Axially Engineered Metal-Insulator Phase Transition by Graded Doping VO2 Nanowires

Abstract

The abrupt first-order metal-insulator phase transition in single-crystal vanadium dioxide nanowires (NWs) is engineered to be a gradual transition by axially grading the doping level of tungsten. We also demonstrate the potential of these NWs for thermal sensing and actuation applications. At room temperature, the graded-doped NWs show metal phase on the tips and insulator phase near the center of the NW, and the metal phase grows progressively toward the center when the temperature rises.

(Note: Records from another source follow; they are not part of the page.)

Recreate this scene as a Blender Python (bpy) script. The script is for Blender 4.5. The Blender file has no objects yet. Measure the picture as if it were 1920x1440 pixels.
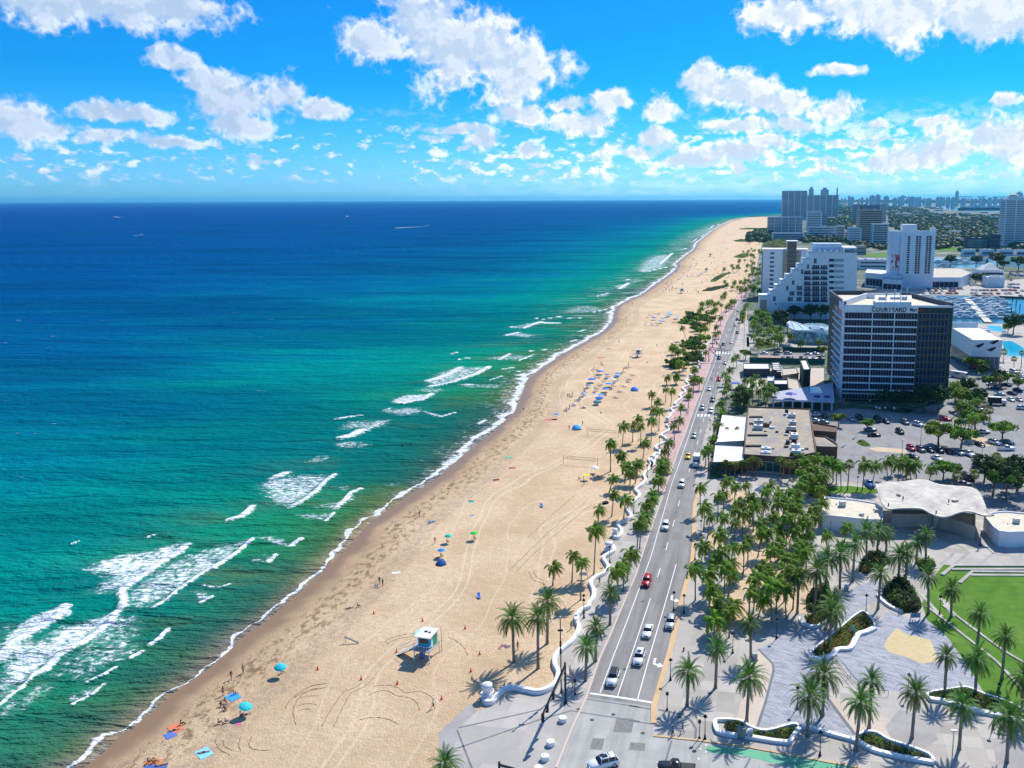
import bpy, bmesh, math, random
import numpy as np
from mathutils import Vector, Matrix, Quaternion
from mathutils.geometry import tessellate_polygon
sc = bpy.context.scene
COL = sc.collection
rnd = random.Random(7)
PI = math.pi
FPX, PCX, PCY, CAMH = 1600., 1150., 648., 85.
PITCH, ROLL = math.atan(275./FPX), 0.004
Fv = Vector((0, math.cos(PITCH), -math.sin(PITCH)))
R0 = Vector((1, 0, 0)); U0 = R0.cross(Fv)
Rv = R0*math.cos(ROLL) - U0*math.sin(ROLL)
Uv = U0*math.cos(ROLL) + R0*math.sin(ROLL)
cd = bpy.data.cameras.new('camera'); cam = bpy.data.objects.new('camera', cd); COL.objects.link(cam)
cd.sensor_width = 36; cd.lens = FPX/1920*36; cd.shift_x = (960-PCX)/1920; cd.shift_y = (PCY-720)/1920
cd.clip_start = 1; cd.clip_end = 200000
m = Matrix((Rv, Uv, -Fv)).transposed().to_4x4(); m.translation = (0, 0, CAMH); cam.matrix_world = m
sc.camera = cam
sc.view_settings.view_transform = 'Standard'; sc.view_settings.look = 'None'
sc.view_settings.exposure = 0.35; sc.view_settings.gamma = 1
sc.cycles.use_denoising = True
sc.cycles.max_bounces = 6; sc.cycles.diffuse_bounces = 2; sc.cycles.glossy_bounces = 2
sc.cycles.transmission_bounces = 2; sc.cycles.volume_bounces = 0; sc.cycles.transparent_max_bounces = 6
sc.cycles.caustics_reflective = False; sc.cycles.caustics_refractive = False
sc.cycles.use_adaptive_sampling = True
def ray(x, y): return Fv + Rv*((x-PCX)/FPX) + Uv*((PCY-y)/FPX)
def G(x, y, z=0.0):
 d = ray(x, y)
 if d.z > -1e-4: d.z = -1e-4
 t = (z-CAMH)/d.z
 return Vector((d.x*t, d.y*t, z))
def top_at(base, y):          # height at which a vertical over `base` reaches photo row y
 lo, hi = 0., 400.
 for _ in range(40):
  mid = (lo+hi)/2
  v = Vector((base.x, base.y, mid-CAMH)); w = v.dot(Fv)
  if PCY - FPX*v.dot(Uv)/w > y: lo = mid
  else: hi = mid
 return lo
SUN_EL, SUN_AZ = math.radians(47), math.radians(33)
w = bpy.data.worlds.new("World"); sc.world = w; w.use_nodes = True
class NT:
 def __init__(s, nt): s.nt = nt; s.n = nt.nodes; s.l = nt.links
 def add(s, typ, ins=None, **props):
  nd = s.n.new(typ)
  for k, v in props.items(): setattr(nd, k, v)
  for k, v in (ins or {}).items():
   sk = nd.inputs[k]
   if isinstance(v, bpy.types.NodeSocket): s.l.new(v, sk)
   elif isinstance(v, bpy.types.Node): s.l.new(v.outputs[0], sk)
   else: sk.default_value = v
  return nd
 def math(s, op, a, b=0.0, c=None, clamp=False):
  i = {0: a, 1: b}
  if c is not None: i[2] = c
  return s.add('ShaderNodeMath', i, operation=op, use_clamp=clamp).outputs[0]
 def mix(s, f, a, b, bt='MIX'):
  nd = s.add('ShaderNodeMix', data_type='RGBA', blend_type=bt)
  for k, v in ((0, f), (6, a), (7, b)):
   sk = nd.inputs[k]
   if isinstance(v, bpy.types.NodeSocket): s.l.new(v, sk)
   elif k and not isinstance(v, (int, float)): sk.default_value = (*v[:3], 1)
   else: sk.default_value = v if not k else (v, v, v, 1)
  return nd.outputs[2]
 def ss(s, x, lo, hi, o0=0., o1=1., interp='SMOOTHSTEP'):
  return s.add('ShaderNodeMapRange', {0: x, 1: lo, 2: hi, 3: o0, 4: o1}, interpolation_type=interp).outputs[0]
 def noise(s, vec, scale, detail=3, rough=.5, dist=0., fac=True, d2=False):
  nd = s.add('ShaderNodeTexNoise', noise_dimensions='2D' if d2 else '3D', ins={'Vector': vec, 'Scale': scale, 'Detail': detail, 'Roughness': rough, 'Distortion': dist})
  return nd.outputs[0] if fac else nd.outputs[1]
 def ramp(s, x, stops, interp='LINEAR'):
  nd = s.add('ShaderNodeValToRGB', {0: x}); cr = nd.color_ramp; cr.interpolation = interp
  while len(cr.elements) < len(stops): cr.elements.new(.5)
  for e, (p, c) in zip(cr.elements, stops): e.position = p; e.color = (*c, 1)
  return nd.outputs[0]
 def scale(s, vec, sx, sy, sz=1.):
  return s.add('ShaderNodeVectorMath', {0: vec, 1: (sx, sy, sz)}, operation='MULTIPLY').outputs[0]
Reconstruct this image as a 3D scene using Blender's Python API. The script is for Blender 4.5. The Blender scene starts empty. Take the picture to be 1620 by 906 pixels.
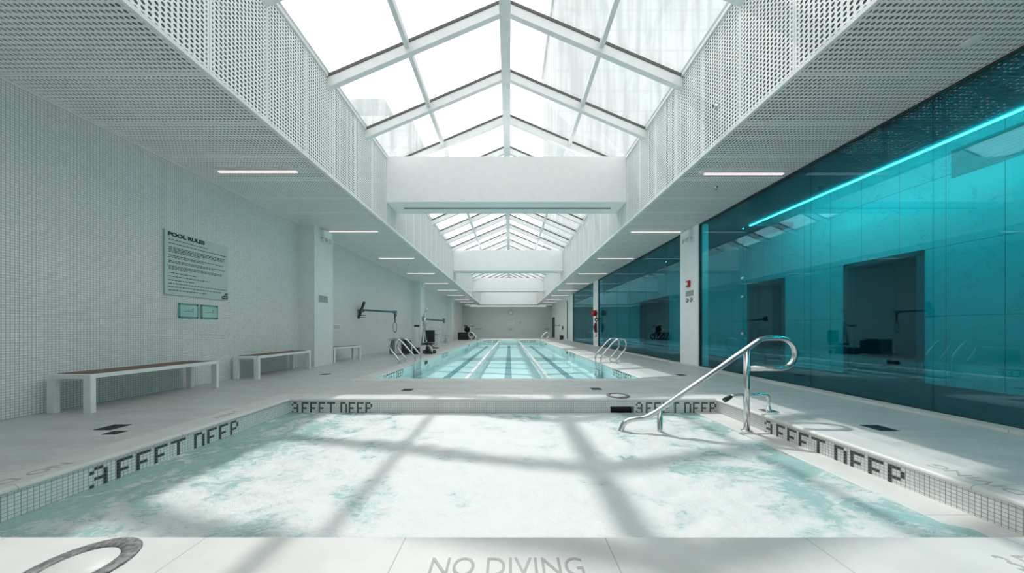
import bpy, bmesh, math, random
from mathutils import Vector, Matrix, noise
random.seed(7)
sc = bpy.context.scene
COL = sc.collection
PI = math.pi

# ------------------------------------------------------------------ shape helpers
class MB:
    def __init__(s): s.bm = bmesh.new()
    def quad(s, *p, smooth=False):
        f = s.bm.faces.new([s.bm.verts.new(q) for q in p]); f.smooth = smooth; return s
    def box(s, x0, x1, y0, y1, z0, z1, bev=0.0, rot=None, at=None):
        vs = [s.bm.verts.new((x, y, z)) for z in (z0, z1) for y in (y0, y1) for x in (x0, x1)]
        fs = [s.bm.faces.new([vs[i] for i in q]) for q in
              ((0,2,3,1), (4,5,7,6), (0,1,5,4), (2,6,7,3), (0,4,6,2), (1,3,7,5))]
        if rot is not None:
            c = Vector(at) if at else Vector(((x0+x1)/2, (y0+y1)/2, (z0+z1)/2))
            for v in vs: v.co = rot @ (v.co - c) + c
        if bev:
            es = list({e for f in fs for e in f.edges})
            bmesh.ops.bevel(s.bm, geom=es, offset=bev, segments=2, affect='EDGES', profile=.5)
        return s
    def tube(s, pts, r, n=12, cap=True):
        pts = [Vector(p) for p in pts]
        rs = r if isinstance(r, (list, tuple)) else [r]*len(pts)
        rings = []; up = None
        for i, p in enumerate(pts):
            a = pts[max(i-1, 0)]; b = pts[min(i+1, len(pts)-1)]
            t = (b-a).normalized()
            if up is None:
                up = Vector((0, 0, 1)) if abs(t.z) < .9 else Vector((1, 0, 0))
            u = (up - t*up.dot(t)).normalized(); w = t.cross(u); up = u
            rings.append([s.bm.verts.new(p + (u*math.cos(k*2*PI/n) + w*math.sin(k*2*PI/n))*rs[i]) for k in range(n)])
        for a, b in zip(rings, rings[1:]):
            for k in range(n):
                f = s.bm.faces.new((a[k], a[(k+1) % n], b[(k+1) % n], b[k])); f.smooth = True
        if cap:
            s.bm.faces.new(rings[0][::-1]); s.bm.faces.new(rings[-1])
        return s
    def lathe(s, prof, c=(0, 0, 0), axis='z', n=24, closed=False):
        rings = []
        for r, h in prof:
            ring = []
            for k in range(n):
                a = k*2*PI/n; u, v = r*math.cos(a), r*math.sin(a)
                q = {'z': (u, v, h), 'y': (u, h, v), 'x': (h, u, v)}[axis]
                ring.append(s.bm.verts.new(Vector(c)+Vector(q)))
            rings.append(ring)
        seq = list(zip(rings, rings[1:]))
        if closed: seq.append((rings[-1], rings[0]))
        for a, b in seq:
            for k in range(n):
                f = s.bm.faces.new((a[k], a[(k+1) % n], b[(k+1) % n], b[k])); f.smooth = True
        if not closed:
            if prof[0][0] > 1e-5: s.bm.faces.new(rings[0][::-1])
            if prof[-1][0] > 1e-5: s.bm.faces.new(rings[-1])
        return s
    def torus(s, c, R, r, axis='z', n=28, m=8, sx=1, sy=1):
        rings = []
        for i in range(n):
            a = i*2*PI/n; ring = []
            for j in range(m):
                b = j*2*PI/m; q = R + r*math.cos(b); h = r*math.sin(b)
                u, v = q*math.cos(a)*sx, q*math.sin(a)*sy
                p = {'z': (u, v, h), 'y': (u, h, v), 'x': (h, u, v)}[axis]
                ring.append(s.bm.verts.new(Vector(c)+Vector(p)))
            rings.append(ring)
        for i in range(n):
            for j in range(m):
                f = s.bm.faces.new((rings[i][j], rings[(i+1) % n][j], rings[(i+1) % n][(j+1) % m], rings[i][(j+1) % m])); f.smooth = True
        return s
    def prism(s, poly, d, fn):
        """poly 2D points -> solid; fn(u, v, w) gives the 3D point, w from 0 to d"""
        a = [s.bm.verts.new(fn(u, v, 0)) for u, v in poly]; b = [s.bm.verts.new(fn(u, v, d)) for u, v in poly]
        s.bm.faces.new(a[::-1]); s.bm.faces.new(b)
        for i in range(len(poly)):
            j = (i+1) % len(poly); s.bm.faces.new((a[i], a[j], b[j], b[i]))
        return s
    def ring(s, x0, x1, y0, y1, prof):
        """rectangular rim: prof = (outward offset, z)"""
        loops = []
        for o, z in prof:
            loops.append([s.bm.verts.new(p) for p in ((x0-o, y0-o, z), (x1+o, y0-o, z), (x1+o, y1+o, z), (x0-o, y1+o, z))])
        for a, b in zip(loops, loops[1:]):
            for k in range(4):
                s.bm.faces.new((a[k], a[(k+1) % 4], b[(k+1) % 4], b[k]))
        return s
    def text(s, body, size, M, ext=.001, align='CENTER', sx=1.0, bold=0.0):
        cu = bpy.data.curves.new('t', 'FONT'); cu.body = body; cu.size = size; cu.extrude = ext
        cu.align_x = align; cu.align_y = 'CENTER'
        cu.resolution_u = 4; cu.offset = bold
        o = bpy.data.objects.new('t', cu); COL.objects.link(o)
        bpy.context.view_layer.update()
        me = bpy.data.meshes.new_from_object(o.evaluated_get(bpy.context.evaluated_depsgraph_get()))
        bpy.data.objects.remove(o); bpy.data.curves.remove(cu)
        me.transform(Matrix.Diagonal((sx, 1, 1, 1))); me.transform(M)
        s.bm.from_mesh(me); bpy.data.meshes.remove(me)
        return s

def frame(o, right, up):
    """matrix with local x = right, y = up, z = right x up"""
    r, u = Vector(right), Vector(up); n = r.cross(u)
    return Matrix(((r.x, u.x, n.x, o[0]), (r.y, u.y, n.y, o[1]), (r.z, u.z, n.z, o[2]), (0, 0, 0, 1)))

def arc(c, r, a0, a1, n, fn):
    return [fn(c[0]+r*math.cos(math.radians(a0+(a1-a0)*i/n)), c[1]+r*math.sin(math.radians(a0+(a1-a0)*i/n))) for i in range(n+1)]

def fillet(pts, r, n=5):
    pts = [Vector(p) for p in pts]; out = [pts[0]]
    for a, b, c in zip(pts, pts[1:], pts[2:]):
        u, v = (a-b), (c-b); rr = min(r, u.length*.48, v.length*.48)
        p, q = b+u.normalized()*rr, b+v.normalized()*rr
        for i in range(n+1):
            t = i/n; out.append(p*(1-t)**2 + b*2*t*(1-t) + q*t*t)
    out.append(pts[-1]); return out

def root_loc(o):
    v = Vector((0, 0, 0))
    while o is not None: v += o.location; o = o.parent
    return v

def obj(name, mb, mat, parent=None, recalc=True, label=None, kind=None):
    bm = mb.bm
    if recalc: bmesh.ops.recalc_face_normals(bm, faces=bm.faces)
    me = bpy.data.meshes.new(name); o = bpy.data.objects.new(name, me); COL.objects.link(o)
    if parent is None:
        xs = [v.co for v in bm.verts]
        lo = Vector([min(c[i] for c in xs) for i in range(3)]); hi = Vector([max(c[i] for c in xs) for i in range(3)])
        c = Vector(((lo.x+hi.x)/2, (lo.y+hi.y)/2, lo.z)); o.location = c
    else:
        c = root_loc(parent); o.parent = parent
    bmesh.ops.translate(bm, verts=bm.verts, vec=-c)
    bm.to_mesh(me); bm.free(); me.materials.append(mat)
    if label: o['label'] = label
    if kind: o['kind'] = kind
    return o

def tag(o, label, cat, group=None, kind=None):
    o['label'] = label; o['category'] = cat
    if group: o['group'] = group
    if kind: o['kind'] = kind
    return o

def thing(name, loc, label, cat, group=None, kind=None):
    o = bpy.data.objects.new(name, None); o.empty_display_size = .1; COL.objects.link(o); o.location = loc
    return tag(o, label, cat, group, kind)

def dup(root, loc, label, rotz=None):
    def cp(o, parent):
        c = o.copy(); COL.objects.link(c); c.parent = parent
        for ch in list(o.children): cp(ch, c)
        return c
    r = cp(root, None); r.location = loc; r['label'] = label
    if rotz is not None: r.rotation_euler = (0, 0, rotz)
    return r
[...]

As such, each individual NW acts as a microthermometer that can be simply read out with an optical microscope. The NW resistance decreases gradually with the temperature rise, eventually reaching 2 orders of magnitude drop, in stark contrast to the abrupt resistance change in undoped VO2 wires. This novel phase transition yields an extremely high temperature coefficient of resistivity similar to 10%/K, simultaneously with a very low resistivity down to 0.001 Omega.cm, making these NWs promising infrared sensing materials for uncooled microbolometers. Lastly, they form bimorph thermal actuators that bend with an unusually high curvature, similar to 900 m(-1).K-1 over a wide temperature range (35-80 degrees C), significantly broadening the response temperature range of previous VO2 bimorph actuators. Given that the phase transition responds to a diverse range of stimuli-heat, electric current, strain, focused light, and electric field-the graded-doped NWs may find wide applications in thermo-opto-electro-mechanical sensing and energy conversion.